Athletes Acting: Jim Brown
Every Thursday, Athletes Acting looks at different athletes who've tried their hand at acting, with different degrees of success. Today, we look at a man who was a star in both fields.
Jim Brown is an anomaly in terms of athlete actors. Where most athletes have trouble acting, and a few successful action stars and character actors also had marginal athletic careers, Brown was a star in both realms, which is one of the many reasons he's awesome.
He was almost certainly the best player of his generation, and is often included in the discussion of the greatest players of all-time.
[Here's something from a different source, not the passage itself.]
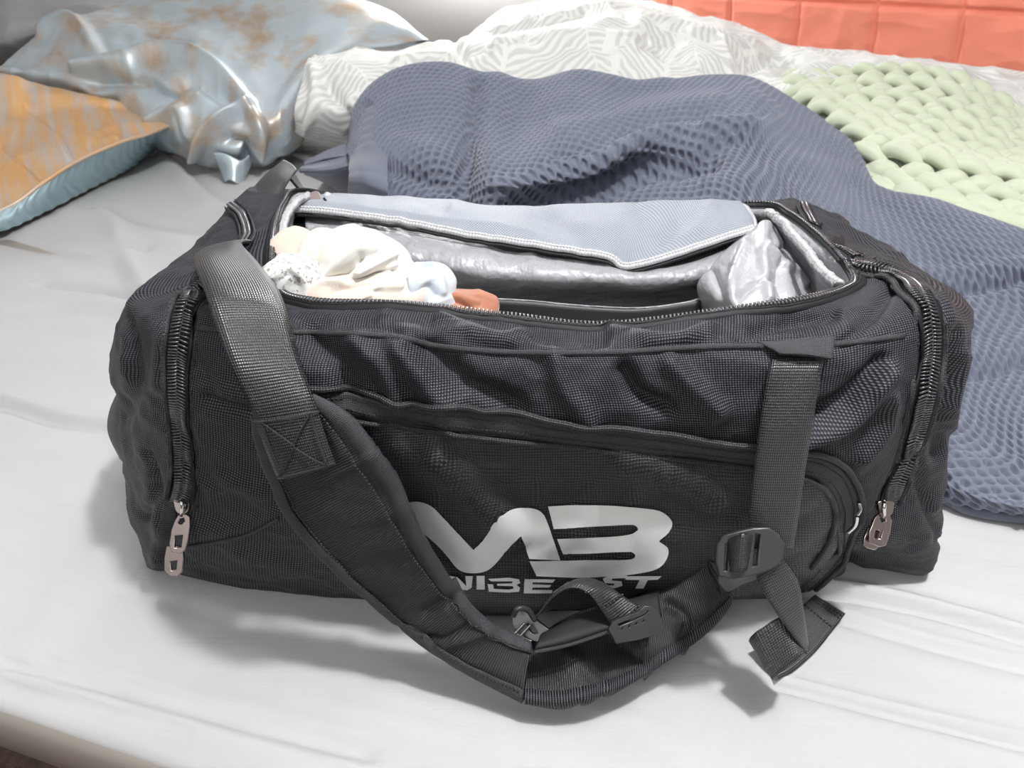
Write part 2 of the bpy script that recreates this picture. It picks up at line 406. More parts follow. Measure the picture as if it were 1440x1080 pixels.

He was selected to the Pro Bowl in all nine of his seasons with the Cleveland Browns, winning the league rushing title in eight of them, and was the NFL MVP in 1957, 1958 and 1965.
Then, still very much in his prime, he retired from football at age 29 to pursue acting full-time. While his acting career wasn't quite as distinguished as his football career, it was still very respectable. He was best known as an action hero, thanks to his work in movies like Ice Station Zebra and The Dirty Dozen, but also did some serious dramatic work in tick...tick...tick, tackled comedy in I'm Gonna Git You, Sucka, and, most importantly, took part in one of the first interracial love scenes in mainstream cinema, getting it on with Raquel Welch in 1969's 100 Rifles.